Passenger sends debt collectors to London airport for flight refund

·2-min read
Mr Quirke described Wizz Air’s treatment as ‘shocking, shambolic and shoddy’ (Getty Images)
Mr Quirke described Wizz Air’s treatment as ‘shocking, shambolic and shoddy’ (Getty Images)

A passenger sent bailiffs to Luton Airport to collect money owed to him by Wizz Air after his family’s flights were cancelled at the last minute.

Russell Quirk said he was left “out of pocket” after a family holiday to Portugal was cancelled on the day of departure by the Hungarian carrier in 2022.

He had booked flights from Luton Airport to Faro in January 2022 for May half-term, but awoke early on the morning of the scheduled departure to find a message from the budget airline saying it had been cancelled.

Mr Quirk claimed he had little choice but to find another route to Portugal for himself, his wife and their three daughters; the last-minute flights, losses and expenses totalled £4,500.

Despite being told that the replacement flights would be refunded, Mr Quirk said he was still waiting to be reimbursed seven months later.

Mr Quirk took the case to court, which upheld his complaint and sent debt collectors to the airline’s offices at Luton Airport in December.

The property expert and occasional TalkTV host from Essex described Wizz Air’s treatment of passengers as “shocking, shambolic and shoddy”, in an interview with the BBC.

“I had to wake my three daughters and tell them we weren’t going on holiday – they were very upset,” he said.

“Increasingly businesses are thinking they can treat customers like dirt and I'm determined to eradicate that.
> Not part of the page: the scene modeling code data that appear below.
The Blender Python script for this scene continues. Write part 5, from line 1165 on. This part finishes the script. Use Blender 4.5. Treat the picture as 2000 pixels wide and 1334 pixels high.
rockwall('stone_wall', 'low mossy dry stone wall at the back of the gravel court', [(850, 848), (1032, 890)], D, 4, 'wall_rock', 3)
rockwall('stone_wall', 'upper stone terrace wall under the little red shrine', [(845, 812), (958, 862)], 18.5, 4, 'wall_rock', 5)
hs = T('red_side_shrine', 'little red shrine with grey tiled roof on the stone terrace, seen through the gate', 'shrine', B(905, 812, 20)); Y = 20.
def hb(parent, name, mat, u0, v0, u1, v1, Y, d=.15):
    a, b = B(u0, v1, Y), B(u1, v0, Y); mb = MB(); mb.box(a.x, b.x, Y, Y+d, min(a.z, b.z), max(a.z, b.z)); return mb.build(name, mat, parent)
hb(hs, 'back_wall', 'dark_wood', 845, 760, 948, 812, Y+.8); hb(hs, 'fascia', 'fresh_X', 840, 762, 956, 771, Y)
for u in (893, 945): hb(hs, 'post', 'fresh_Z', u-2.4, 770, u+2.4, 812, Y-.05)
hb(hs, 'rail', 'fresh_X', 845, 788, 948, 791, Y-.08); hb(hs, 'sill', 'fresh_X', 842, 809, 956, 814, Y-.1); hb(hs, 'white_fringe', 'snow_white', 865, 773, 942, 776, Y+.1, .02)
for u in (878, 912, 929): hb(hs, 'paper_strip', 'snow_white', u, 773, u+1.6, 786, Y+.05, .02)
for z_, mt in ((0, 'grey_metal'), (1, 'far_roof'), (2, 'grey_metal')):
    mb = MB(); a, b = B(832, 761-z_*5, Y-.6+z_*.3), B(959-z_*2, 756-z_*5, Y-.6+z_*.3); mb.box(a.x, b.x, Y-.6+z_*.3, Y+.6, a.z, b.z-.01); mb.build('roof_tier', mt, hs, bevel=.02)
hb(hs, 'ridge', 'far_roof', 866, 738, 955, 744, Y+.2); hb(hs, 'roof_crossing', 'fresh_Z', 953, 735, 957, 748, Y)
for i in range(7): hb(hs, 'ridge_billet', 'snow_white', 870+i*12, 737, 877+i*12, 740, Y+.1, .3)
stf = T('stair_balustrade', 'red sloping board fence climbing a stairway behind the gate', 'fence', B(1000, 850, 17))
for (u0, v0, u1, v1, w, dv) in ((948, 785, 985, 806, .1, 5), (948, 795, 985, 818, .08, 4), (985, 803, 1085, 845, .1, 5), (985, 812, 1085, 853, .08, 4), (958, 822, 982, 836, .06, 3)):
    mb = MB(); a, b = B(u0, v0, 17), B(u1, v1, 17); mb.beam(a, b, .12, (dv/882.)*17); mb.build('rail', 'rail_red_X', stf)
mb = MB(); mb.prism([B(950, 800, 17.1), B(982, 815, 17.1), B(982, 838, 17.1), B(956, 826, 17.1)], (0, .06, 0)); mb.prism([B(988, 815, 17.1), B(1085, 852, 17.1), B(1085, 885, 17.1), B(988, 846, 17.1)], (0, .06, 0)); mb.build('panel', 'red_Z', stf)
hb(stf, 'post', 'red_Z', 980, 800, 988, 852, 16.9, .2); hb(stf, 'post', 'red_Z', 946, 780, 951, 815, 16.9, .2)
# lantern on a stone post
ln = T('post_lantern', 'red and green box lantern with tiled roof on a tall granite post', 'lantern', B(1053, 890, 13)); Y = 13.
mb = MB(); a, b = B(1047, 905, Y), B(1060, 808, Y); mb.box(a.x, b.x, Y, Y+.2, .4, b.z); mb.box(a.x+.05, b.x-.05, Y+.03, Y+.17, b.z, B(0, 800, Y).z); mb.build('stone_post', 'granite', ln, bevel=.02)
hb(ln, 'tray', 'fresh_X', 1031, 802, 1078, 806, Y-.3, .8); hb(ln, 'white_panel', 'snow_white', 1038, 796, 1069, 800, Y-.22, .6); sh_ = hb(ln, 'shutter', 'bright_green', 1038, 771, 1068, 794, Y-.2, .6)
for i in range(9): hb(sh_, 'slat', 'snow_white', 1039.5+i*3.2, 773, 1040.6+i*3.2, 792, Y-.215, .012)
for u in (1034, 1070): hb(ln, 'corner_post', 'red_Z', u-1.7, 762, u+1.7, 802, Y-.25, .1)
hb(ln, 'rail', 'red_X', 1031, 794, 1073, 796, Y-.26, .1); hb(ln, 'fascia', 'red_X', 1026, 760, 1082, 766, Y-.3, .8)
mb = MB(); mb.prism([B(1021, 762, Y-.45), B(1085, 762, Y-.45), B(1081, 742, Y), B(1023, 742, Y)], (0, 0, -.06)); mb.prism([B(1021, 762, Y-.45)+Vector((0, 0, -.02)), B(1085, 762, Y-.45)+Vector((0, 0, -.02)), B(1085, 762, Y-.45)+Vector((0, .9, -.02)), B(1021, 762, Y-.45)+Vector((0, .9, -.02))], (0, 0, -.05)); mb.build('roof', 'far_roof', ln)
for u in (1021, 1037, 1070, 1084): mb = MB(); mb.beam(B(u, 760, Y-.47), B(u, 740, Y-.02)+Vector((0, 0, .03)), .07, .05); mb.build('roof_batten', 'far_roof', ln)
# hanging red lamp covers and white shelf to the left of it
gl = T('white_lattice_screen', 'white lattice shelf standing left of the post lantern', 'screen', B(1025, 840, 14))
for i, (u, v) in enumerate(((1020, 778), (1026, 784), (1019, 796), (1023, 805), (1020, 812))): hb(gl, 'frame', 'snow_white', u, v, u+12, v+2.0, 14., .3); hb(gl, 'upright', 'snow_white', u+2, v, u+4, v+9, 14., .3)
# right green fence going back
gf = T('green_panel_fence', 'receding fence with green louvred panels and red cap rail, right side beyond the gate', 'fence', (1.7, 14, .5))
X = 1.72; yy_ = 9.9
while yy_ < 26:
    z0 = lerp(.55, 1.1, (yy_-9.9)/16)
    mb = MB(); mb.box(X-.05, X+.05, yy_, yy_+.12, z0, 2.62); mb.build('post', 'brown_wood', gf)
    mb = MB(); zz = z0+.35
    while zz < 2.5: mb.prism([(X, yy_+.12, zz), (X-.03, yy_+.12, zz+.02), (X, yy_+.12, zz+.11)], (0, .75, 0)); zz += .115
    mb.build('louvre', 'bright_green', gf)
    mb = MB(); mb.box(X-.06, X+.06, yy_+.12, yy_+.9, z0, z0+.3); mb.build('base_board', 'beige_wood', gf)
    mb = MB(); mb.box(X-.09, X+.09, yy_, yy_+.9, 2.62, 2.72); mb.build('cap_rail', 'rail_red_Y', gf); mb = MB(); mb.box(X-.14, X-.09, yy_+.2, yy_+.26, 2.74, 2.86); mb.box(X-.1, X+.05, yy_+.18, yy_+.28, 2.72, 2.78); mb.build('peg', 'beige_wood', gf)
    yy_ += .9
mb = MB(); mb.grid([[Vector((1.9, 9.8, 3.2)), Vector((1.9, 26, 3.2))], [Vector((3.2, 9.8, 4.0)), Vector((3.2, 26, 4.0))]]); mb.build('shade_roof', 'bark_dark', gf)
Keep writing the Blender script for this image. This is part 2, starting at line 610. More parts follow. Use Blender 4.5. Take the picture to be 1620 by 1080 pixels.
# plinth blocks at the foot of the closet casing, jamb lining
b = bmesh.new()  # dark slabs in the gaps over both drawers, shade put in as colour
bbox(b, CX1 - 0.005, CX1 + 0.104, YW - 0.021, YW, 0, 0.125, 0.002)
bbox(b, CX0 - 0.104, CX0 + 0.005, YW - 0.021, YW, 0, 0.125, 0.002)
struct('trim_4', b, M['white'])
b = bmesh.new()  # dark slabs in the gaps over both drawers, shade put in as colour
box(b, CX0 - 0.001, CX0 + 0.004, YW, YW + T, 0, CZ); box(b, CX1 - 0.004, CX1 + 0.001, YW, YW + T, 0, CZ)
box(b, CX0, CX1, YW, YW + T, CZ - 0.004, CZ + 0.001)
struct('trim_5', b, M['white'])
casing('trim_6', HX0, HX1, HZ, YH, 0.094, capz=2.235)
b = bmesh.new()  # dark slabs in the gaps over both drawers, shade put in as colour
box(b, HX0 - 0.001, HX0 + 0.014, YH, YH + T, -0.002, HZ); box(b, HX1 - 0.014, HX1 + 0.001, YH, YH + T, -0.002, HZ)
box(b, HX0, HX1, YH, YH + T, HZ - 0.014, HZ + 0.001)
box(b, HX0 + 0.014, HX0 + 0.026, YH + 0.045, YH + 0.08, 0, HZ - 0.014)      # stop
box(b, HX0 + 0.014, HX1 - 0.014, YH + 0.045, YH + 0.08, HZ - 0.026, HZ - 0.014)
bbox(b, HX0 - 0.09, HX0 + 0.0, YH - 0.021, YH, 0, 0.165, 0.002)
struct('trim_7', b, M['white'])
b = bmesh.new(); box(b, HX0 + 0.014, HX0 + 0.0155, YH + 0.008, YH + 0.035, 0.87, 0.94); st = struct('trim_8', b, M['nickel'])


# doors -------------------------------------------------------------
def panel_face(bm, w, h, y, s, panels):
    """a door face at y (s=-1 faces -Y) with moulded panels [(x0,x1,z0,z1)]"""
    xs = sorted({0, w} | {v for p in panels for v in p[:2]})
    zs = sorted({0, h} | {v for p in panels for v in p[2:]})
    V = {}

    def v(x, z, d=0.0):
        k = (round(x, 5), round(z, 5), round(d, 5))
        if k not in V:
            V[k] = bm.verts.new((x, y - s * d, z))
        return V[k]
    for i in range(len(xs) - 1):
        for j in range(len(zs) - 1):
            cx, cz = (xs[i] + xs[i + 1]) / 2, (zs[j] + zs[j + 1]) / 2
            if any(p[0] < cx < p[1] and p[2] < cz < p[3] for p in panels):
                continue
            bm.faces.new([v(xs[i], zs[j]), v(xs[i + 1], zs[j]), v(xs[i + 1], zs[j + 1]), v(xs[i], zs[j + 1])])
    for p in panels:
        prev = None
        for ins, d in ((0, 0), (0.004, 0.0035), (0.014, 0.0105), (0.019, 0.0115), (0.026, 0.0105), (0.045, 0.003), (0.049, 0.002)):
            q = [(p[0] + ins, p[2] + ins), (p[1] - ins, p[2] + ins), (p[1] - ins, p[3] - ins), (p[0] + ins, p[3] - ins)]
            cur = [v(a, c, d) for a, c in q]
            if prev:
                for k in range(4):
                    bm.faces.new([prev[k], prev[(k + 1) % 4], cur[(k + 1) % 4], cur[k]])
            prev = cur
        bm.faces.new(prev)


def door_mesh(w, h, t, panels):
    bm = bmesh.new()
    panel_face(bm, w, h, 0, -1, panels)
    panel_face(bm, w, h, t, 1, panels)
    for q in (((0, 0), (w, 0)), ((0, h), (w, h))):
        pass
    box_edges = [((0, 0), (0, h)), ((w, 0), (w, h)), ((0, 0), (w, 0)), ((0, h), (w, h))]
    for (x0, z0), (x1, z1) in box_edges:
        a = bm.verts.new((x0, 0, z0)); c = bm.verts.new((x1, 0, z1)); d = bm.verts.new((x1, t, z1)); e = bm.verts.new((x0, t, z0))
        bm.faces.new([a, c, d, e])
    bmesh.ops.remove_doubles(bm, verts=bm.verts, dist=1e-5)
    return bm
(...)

“My message is, where big companies stonewall you, if you persevere you can get what is owed to you.”

A recent report by Which? consumer magazine found that UK passengers have amassed more than £4.5m in court claims against airlines including easyJet, Ryanir, Tui and Wizz Air, with Wizz Air accounting for almost half of these.

Which? has called on the Civil Aviation Authority (CAA) and government to take a tougher stance on airlines who fail to pay passengers money they are owed.

Rocio Concha, Which? director of policy and advocacy, said: “The scale of court judgments piling up against major airlines is a result of a system where the odds are stacked against passengers and airlines feel empowered to routinely ignore their legal obligations to pay out refunds and compensation.

“The CAA must get tough with airlines and make clear that it will consider using all the powers at its disposal – which may include reviewing the licences of the worst offenders if appropriate.

“To avoid a repeat of this mess in future, the government must also prioritise reforms that put passengers first, which means giving the regulator powers and resources to require information from airlines as to their compliance with the law and to directly fine rogue operators that do not comply.”

The Independent has contacted Wizz Air for comment.